Troisièmement, le prophète montre l’exemple, jusqu’à offrir sa vie en réparation des péchés de son peuple. Là encore, tous les parents et les éducateurs savent qu’il ne suffit pas d’enseigner le bien aux enfants et de les reprendre, il faut aussi leur montrer le bon exemple. Et le plus bel exemple qu’on puisse donner, c’est de donner sa vie : « Il n’y a pas de plus grand amour que de donner sa vie pour ceux qu’on aime. » (Jn 15,13) C’est pourquoi la plupart des prophètes sont morts comme des martyrs (« témoins », en grec). Jésus l’a dit un jour aux scribes et aux pharisiens : « vous dites : “Si nous avions vécu à l’époque de nos pères, nous n’aurions pas été leurs complices pour verser le sang des prophètes. Ainsi, vous témoignez contre vous-mêmes : vous êtes bien les fils de ceux qui ont assassiné les prophètes. » (Mt 23, 30-31) N’oublions pas que le troisième présent des mages, la myrrhe, était utilisée pour embaumer les morts et symbolisait les prophètes, comme l’or renvoyait aux rois et l’encens aux prêtres. Jérémie a été persécuté par ses contemporains, jeté en prison et au fond d’une citerne. Quant à Jésus, il a échappé de peu à la mort à Nazareth, alors qu’il s’adressait à ceux avec lesquels il avait grandi et qu’il ne faisait que commencer son ministère: « À ces mots, dans la synagogue, tous devinrent furieux. Ils se levèrent, poussèrent Jésus hors de la ville, et le menèrent jusqu’à un escarpement de la colline où leur ville est construite, pour le précipiter en bas. » L’heure de Jésus n’était pas encore arrivée mais, plus tard, il sera à nouveau mené hors de la ville, à Jérusalem cette fois, et il sera vraiment mis à mort.

 

Ainsi, frères et sœurs, un prophète enseigne la Loi de Dieu, reprend son peuple et lui montre l’exemple jusqu’à donner sa vie. Notre monde, saturé de paroles inutiles ou même destructrices, a besoin de prophètes pour entendre la Parole de Dieu. Ne soyons pas des « prophètes de malheur », car nous avons une bonne nouvelle à annoncer, mais pas non plus des « chiens muets », comme saint Grégoire appelait les pasteurs qui refusaient de dénoncer les torts de leurs brebis : « en blâmant la faute, on la découvre, alors que souvent elle est ignorée même de son auteur » écrit-il[ii]. A la fin de notre vie, nous serons jugés sur ce que nous aurons fait, en bien ou en mal, mais aussi sur ce que nous aurons omis de faire ou de dire… Cette semaine, la 13ème nuit des témoins a rappelé que 360 millions de chrétiens sont persécutés dans le monde, et que des milliers ont été assassinés parce qu’ils étaient disciples du Christ[iii]. Prenons exemple sur eux. A notre tour, accomplissons notre mission de prophètes, en nous souvenant de la dernière béatitude : « Heureux êtes-vous si l’on vous insulte, si l’on vous persécute et si l’on dit faussement toute sorte de mal contre vous, à cause de moi. 12 Réjouissez-vous, soyez dans l’allégresse, car votre récompense est grande dans les cieux ! C’est ainsi qu’on a persécuté les prophètes qui vous ont précédés. » (Mt 5,11‑12)

P. Arnaud

[i] « Je me disais : “Je ne penserai plus à lui, je ne parlerai plus en son nom.” Mais la Parole du Seigneur était comme un feu brûlant dans mon cœur, elle était enfermée dans mes os. Je m’épuisais à la maîtriser, sans y réussir. » (Jr 20,9)

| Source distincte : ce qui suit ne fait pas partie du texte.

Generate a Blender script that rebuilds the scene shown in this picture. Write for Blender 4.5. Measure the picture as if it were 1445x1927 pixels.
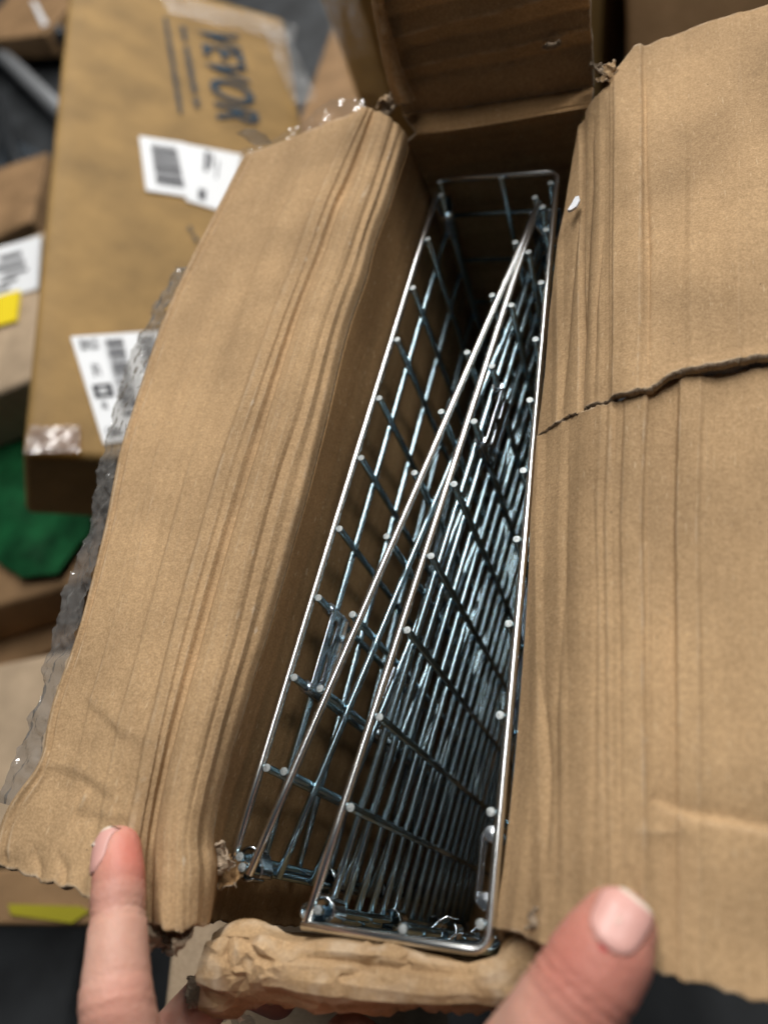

[ii] « Dans l’Écriture Sainte, on appelle parfois prophètes les maîtres qui, en signalant la présence de signes fugitifs, découvrent l’avenir. La parole divine leur reproche d’avoir des visions fausses, parce qu’en craignant de blâmer les fautes ils flattent vainement les coupables en leur promettant la sécurité, et ils ne révèlent pas l’indignité des pécheurs parce qu’ils gardent le silence au lieu de les blâmer. La clé de cette révélation, c’est le discours de réprimande, parce que, en blâmant la faute, on la découvre, alors que souvent elle est ignorée même de son auteur » (de la règle pastorale de Saint Grégoire le Grand).

[iii] Selon l’association évangélique « Portes ouvertes »,  5 898 chrétiens ont perdu la vie l’an passé en raison de leur foi, dont 4 650 au Nigeria et 620 au Pakistan. Cela signifie que 16 chrétiens sont assassinés chaque jour dans le monde.